* START GIVEN DATA *

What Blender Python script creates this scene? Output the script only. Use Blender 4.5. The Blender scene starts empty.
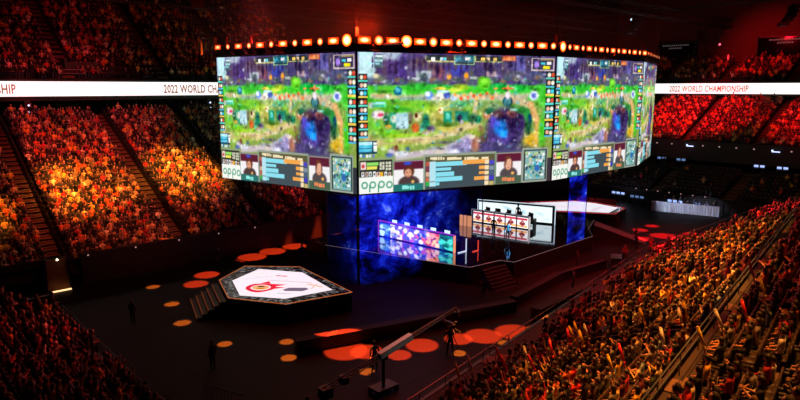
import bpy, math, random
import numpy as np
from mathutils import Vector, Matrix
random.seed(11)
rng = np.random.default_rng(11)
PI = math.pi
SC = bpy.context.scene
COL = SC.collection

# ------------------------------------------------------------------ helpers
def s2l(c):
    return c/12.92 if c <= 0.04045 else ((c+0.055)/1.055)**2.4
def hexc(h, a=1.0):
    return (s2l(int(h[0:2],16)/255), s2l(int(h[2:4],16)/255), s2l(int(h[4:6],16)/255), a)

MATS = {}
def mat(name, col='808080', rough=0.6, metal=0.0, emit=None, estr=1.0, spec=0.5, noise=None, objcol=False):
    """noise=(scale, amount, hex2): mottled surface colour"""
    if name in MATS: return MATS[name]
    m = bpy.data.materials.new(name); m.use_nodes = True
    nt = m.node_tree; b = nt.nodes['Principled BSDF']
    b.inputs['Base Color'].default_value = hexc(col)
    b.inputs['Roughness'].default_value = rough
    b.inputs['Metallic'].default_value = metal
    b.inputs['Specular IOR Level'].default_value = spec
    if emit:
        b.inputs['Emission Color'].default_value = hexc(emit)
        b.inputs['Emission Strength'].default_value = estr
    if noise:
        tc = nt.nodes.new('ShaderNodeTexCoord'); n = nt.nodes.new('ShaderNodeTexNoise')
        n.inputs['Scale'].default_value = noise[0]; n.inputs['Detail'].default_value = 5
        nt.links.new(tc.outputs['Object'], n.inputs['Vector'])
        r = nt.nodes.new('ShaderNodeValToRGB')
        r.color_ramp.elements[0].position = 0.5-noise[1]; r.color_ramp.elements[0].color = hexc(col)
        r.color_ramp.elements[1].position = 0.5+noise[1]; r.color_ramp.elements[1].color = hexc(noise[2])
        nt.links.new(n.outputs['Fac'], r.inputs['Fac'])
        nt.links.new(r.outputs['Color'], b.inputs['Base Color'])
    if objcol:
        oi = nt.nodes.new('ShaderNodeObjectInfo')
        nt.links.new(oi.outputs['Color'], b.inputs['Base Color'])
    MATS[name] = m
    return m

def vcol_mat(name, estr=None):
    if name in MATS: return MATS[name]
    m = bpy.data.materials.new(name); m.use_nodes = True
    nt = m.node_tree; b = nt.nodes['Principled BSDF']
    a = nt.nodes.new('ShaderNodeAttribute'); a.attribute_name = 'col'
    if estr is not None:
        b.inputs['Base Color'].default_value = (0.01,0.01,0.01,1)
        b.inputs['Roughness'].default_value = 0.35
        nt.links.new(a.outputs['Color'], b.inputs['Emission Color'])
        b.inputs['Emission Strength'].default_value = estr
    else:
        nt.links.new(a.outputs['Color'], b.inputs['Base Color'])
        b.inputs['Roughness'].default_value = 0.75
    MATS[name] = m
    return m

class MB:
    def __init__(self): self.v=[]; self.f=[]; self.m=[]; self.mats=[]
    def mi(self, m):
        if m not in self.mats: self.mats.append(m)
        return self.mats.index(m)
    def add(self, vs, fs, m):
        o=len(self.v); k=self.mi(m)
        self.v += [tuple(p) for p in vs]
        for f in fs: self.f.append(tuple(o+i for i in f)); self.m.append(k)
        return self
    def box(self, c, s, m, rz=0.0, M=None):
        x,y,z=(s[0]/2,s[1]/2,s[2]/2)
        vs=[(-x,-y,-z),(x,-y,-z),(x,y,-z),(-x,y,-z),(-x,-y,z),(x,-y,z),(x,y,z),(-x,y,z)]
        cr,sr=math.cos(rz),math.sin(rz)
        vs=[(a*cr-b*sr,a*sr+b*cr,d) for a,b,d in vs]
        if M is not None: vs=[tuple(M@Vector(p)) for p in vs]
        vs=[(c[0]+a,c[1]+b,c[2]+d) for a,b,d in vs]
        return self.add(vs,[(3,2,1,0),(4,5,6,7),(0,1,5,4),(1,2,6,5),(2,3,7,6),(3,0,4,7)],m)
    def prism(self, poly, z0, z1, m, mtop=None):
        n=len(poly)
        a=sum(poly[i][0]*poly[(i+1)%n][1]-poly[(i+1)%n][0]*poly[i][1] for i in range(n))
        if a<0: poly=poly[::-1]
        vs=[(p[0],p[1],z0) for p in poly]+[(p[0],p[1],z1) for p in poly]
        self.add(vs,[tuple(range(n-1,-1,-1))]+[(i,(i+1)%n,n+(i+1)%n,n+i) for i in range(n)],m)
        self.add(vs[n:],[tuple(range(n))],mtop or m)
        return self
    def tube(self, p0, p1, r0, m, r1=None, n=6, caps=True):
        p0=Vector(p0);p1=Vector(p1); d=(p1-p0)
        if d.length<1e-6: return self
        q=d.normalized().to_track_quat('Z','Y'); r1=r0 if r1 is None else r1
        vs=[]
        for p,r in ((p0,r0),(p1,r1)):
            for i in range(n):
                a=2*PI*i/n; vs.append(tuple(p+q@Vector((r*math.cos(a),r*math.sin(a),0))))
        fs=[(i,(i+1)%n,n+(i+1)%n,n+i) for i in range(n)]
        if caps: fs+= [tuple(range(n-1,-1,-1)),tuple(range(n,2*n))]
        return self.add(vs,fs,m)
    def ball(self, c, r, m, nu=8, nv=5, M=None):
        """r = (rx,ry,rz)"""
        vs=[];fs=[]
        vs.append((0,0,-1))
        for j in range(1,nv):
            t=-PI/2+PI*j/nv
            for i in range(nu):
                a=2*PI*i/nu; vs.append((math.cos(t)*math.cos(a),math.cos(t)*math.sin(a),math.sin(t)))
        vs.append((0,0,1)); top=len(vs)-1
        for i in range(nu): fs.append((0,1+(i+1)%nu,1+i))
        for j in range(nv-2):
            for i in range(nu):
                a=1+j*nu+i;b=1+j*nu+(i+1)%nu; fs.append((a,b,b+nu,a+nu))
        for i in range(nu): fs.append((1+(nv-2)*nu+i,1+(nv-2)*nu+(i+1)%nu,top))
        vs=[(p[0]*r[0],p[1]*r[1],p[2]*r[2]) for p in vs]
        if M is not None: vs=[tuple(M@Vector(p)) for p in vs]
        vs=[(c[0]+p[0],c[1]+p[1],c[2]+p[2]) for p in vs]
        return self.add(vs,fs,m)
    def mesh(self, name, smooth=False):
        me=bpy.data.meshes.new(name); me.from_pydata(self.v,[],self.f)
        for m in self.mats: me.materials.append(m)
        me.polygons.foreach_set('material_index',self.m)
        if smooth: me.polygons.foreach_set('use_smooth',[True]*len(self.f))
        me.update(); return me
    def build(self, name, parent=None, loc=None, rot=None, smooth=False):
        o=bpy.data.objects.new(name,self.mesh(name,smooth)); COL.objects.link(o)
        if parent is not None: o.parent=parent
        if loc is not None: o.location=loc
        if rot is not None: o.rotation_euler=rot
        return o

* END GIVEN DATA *
* START GIVEN DATA *

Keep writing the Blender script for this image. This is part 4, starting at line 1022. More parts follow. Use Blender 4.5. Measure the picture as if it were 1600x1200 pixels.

* END GIVEN DATA *
* START GIVEN DATA *

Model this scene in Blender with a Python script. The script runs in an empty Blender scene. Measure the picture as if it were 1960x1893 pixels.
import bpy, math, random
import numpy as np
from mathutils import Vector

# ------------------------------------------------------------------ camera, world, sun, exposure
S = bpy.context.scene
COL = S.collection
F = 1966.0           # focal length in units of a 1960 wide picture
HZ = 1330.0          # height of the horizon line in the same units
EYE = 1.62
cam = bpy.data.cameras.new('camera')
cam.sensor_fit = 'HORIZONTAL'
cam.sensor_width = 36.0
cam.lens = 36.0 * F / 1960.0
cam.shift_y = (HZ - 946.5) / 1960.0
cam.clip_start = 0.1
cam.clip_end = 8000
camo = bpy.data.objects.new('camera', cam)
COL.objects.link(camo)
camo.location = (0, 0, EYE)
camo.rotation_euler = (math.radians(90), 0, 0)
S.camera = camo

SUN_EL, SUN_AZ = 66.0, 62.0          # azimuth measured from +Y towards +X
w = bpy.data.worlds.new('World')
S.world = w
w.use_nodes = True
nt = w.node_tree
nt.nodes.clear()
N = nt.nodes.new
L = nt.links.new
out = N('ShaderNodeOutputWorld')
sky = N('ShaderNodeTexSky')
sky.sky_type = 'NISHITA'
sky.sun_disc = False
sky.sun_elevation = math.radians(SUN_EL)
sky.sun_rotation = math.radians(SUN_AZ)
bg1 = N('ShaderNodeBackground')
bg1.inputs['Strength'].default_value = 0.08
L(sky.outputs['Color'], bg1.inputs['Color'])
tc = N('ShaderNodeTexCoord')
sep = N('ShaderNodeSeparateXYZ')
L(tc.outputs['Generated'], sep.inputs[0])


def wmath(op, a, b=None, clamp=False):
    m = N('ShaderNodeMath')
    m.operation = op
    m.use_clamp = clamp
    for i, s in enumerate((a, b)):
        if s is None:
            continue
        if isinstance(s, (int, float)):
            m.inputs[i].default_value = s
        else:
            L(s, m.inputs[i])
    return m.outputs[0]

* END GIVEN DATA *

### [AIM]
Lines that hold "pixels" are the ones to copy; find all of them.

### [FINAL RESULT]
Keep writing the Blender script for this image. This is part 4, starting at line 1022. More parts follow. Use Blender 4.5. Measure the picture as if it were 1600x1200 pixels.
Model this scene in Blender with a Python script. The script runs in an empty Blender scene. Measure the picture as if it were 1960x1893 pixels.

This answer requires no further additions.